Modi Hails India's Arrival as Space Power After it Shoots Down Satellite in Test:
India shot down one of its own satellites in low-Earth orbit with a ground-to-space missile on Wednesday, Prime Minister Narendra Modi said, hailing his country's first test of such weaponry as a breakthrough establishing it as a military space power.
India would only be the fourth country to have used such an anti-satellite weapon after the United States, Russia and China, said Modi, who heads into general elections next month.
"Our scientists shot down a live satellite 300 kilometers away in space, in low-Earth orbit," Modi said in a television broadcast.
"India has made an unprecedented achievement today," he added, speaking in Hindi. "India registered its name as a space power."
Elections are coming up, and more than one politician is trying to make their name as the Space General of the future.
[Updated 2019-03-28 to properly quote source article.--martyb]
(Score: 4, Interesting) by takyon on Thursday March 28 2019, @01:04AM (1 child)
Forget the Kessler syndrome.
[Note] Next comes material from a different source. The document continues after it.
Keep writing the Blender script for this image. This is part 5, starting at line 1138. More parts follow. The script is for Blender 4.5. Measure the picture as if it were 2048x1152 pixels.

Most of the debris will decay, and the rest could be cleaned up by missions.
The real issue is: What do you do when your GPS/GLONASS/BeiDou/IRNSS satellite is destroyed? Destroy an enemy satellite, or fire the nukes?
[SIG] 10/28/2017: Soylent Upgrade v14 [soylentnews.org]
(Score: 2, Interesting) by Anonymous Coward on Thursday March 28 2019, @04:32PM
It depends, have those nukes been upgraded to use GPS/GLONASS/BeiDou/IRNSS?